The short answer is Momentum’s mission and unique value proposition, empowering Jewish mothers to lead our Jewish future. For me, this is the best answer to the rise in antisemitism and hatred towards Israel. In some ways, it’s a prevention organization. Momentum instills a sense of belonging and meaning to Jewish life in parents’ homes and eventually, in their communities at-large. We are giving women spaces to unlock their leadership with other likeminded mothers, so they can feel confidence to stand with Israel and the Jewish community in their own way. One of Momentum’s goals is unity without uniformity, and it’s not a slogan. It’s a decision that influences our ability to work with a diverse Jewish community, allowing people to come together around shared values, heritage and traditions while celebrating a variety of voices. Being a part of such an organization is important for me, even more so post-October 7.

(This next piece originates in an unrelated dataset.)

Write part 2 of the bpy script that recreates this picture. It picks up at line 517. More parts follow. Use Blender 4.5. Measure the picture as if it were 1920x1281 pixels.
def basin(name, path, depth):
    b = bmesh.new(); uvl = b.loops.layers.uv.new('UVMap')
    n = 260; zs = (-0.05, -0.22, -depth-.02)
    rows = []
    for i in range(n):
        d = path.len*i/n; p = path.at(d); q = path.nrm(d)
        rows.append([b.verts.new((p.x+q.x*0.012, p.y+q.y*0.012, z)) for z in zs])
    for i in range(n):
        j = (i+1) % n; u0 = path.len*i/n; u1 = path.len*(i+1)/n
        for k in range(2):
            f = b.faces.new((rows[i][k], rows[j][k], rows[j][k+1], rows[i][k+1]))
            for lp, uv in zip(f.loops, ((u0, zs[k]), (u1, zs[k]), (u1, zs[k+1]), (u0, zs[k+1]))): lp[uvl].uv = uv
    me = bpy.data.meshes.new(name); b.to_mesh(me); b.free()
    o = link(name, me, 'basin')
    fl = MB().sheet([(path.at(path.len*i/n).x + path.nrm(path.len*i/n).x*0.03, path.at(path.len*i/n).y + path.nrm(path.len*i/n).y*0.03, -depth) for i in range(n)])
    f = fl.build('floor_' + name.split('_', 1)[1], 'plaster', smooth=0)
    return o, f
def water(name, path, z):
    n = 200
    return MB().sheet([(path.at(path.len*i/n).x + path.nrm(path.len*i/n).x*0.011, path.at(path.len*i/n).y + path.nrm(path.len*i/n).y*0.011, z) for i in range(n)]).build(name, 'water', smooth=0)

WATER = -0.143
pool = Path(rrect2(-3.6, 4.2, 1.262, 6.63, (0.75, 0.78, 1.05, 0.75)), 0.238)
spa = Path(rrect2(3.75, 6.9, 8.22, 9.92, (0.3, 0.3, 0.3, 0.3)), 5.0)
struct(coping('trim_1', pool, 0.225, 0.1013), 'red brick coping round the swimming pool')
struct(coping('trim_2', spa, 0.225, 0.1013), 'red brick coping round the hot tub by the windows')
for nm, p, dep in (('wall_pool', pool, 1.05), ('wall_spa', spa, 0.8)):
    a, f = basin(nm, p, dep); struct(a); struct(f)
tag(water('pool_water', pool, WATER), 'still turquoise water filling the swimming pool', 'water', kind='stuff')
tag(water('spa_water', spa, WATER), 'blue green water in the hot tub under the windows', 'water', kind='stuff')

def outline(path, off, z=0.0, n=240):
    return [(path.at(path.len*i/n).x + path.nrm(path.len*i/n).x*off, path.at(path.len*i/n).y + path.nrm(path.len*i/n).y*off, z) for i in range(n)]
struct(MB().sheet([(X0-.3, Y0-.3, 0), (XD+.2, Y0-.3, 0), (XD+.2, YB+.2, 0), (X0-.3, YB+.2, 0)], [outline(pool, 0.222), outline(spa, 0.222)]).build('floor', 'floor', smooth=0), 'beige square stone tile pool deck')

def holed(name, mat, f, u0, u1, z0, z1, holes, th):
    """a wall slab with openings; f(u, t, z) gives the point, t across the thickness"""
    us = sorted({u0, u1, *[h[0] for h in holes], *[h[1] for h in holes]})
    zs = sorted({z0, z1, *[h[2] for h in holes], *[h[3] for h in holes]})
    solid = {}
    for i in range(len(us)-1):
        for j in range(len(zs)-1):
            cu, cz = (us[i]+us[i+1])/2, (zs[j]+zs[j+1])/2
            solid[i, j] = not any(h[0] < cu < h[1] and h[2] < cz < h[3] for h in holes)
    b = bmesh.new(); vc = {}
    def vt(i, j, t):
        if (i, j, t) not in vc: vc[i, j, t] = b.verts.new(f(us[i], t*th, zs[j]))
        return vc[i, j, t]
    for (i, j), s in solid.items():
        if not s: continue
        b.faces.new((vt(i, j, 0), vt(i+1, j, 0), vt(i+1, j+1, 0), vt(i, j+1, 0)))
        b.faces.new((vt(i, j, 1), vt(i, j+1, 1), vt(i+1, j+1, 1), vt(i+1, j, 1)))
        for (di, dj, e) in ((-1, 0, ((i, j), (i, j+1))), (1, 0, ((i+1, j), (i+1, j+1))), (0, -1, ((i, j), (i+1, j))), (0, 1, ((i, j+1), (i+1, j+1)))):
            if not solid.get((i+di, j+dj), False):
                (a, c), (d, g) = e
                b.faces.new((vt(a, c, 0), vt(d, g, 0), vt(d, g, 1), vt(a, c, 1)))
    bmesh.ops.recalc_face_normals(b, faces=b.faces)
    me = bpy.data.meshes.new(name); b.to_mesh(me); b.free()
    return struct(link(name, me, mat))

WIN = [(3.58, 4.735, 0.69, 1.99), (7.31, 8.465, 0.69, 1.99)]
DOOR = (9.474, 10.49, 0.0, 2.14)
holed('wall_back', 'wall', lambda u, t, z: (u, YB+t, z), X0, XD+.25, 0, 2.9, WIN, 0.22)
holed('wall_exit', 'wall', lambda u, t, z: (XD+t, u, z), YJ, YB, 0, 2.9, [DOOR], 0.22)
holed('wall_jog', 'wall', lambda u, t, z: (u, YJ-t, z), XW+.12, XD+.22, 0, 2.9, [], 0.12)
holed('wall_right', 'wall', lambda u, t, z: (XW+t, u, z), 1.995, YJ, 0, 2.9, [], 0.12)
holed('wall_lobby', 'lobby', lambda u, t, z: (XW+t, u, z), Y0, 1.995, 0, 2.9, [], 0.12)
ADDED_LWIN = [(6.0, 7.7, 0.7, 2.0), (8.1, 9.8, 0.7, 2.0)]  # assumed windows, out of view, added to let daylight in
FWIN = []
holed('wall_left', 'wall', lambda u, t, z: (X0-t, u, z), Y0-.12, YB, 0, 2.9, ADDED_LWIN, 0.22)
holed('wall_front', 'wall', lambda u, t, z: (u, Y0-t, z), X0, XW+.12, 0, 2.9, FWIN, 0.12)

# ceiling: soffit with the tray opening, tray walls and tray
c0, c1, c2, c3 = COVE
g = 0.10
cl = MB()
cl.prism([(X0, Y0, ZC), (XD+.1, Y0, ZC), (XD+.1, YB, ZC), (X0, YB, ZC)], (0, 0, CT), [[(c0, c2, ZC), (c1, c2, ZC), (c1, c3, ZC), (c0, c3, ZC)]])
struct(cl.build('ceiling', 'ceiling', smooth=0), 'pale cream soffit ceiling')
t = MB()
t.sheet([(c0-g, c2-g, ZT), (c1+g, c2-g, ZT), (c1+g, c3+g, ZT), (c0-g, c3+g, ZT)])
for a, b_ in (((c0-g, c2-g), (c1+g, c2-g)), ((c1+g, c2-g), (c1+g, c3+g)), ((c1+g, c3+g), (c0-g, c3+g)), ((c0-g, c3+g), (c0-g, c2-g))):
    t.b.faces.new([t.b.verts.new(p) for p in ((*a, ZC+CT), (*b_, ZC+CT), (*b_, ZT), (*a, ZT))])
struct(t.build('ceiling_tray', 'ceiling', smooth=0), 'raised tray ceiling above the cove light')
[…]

Momentum is also growing. Having an opportunity to bring my skills and knowledge to support it grow even more and increasing its impact, while growing and developing myself, is exciting.

Have you had a chance to be on any of Momentum’s missions to Israel yet? If so, what stood out to you?

During my first week on the job, I actually joined a Momentum trip. What stood out to me most was the energy that is created on these trips. Mothers — who hail from all over the world — allow themselves to be vulnerable and present. They listen to their peers without judgment and ask difficult questions in a safe space. The Momentum journey allows individuals to connect meaningfully and elevate one another. To see these relationships grow and flourish has been inspiring.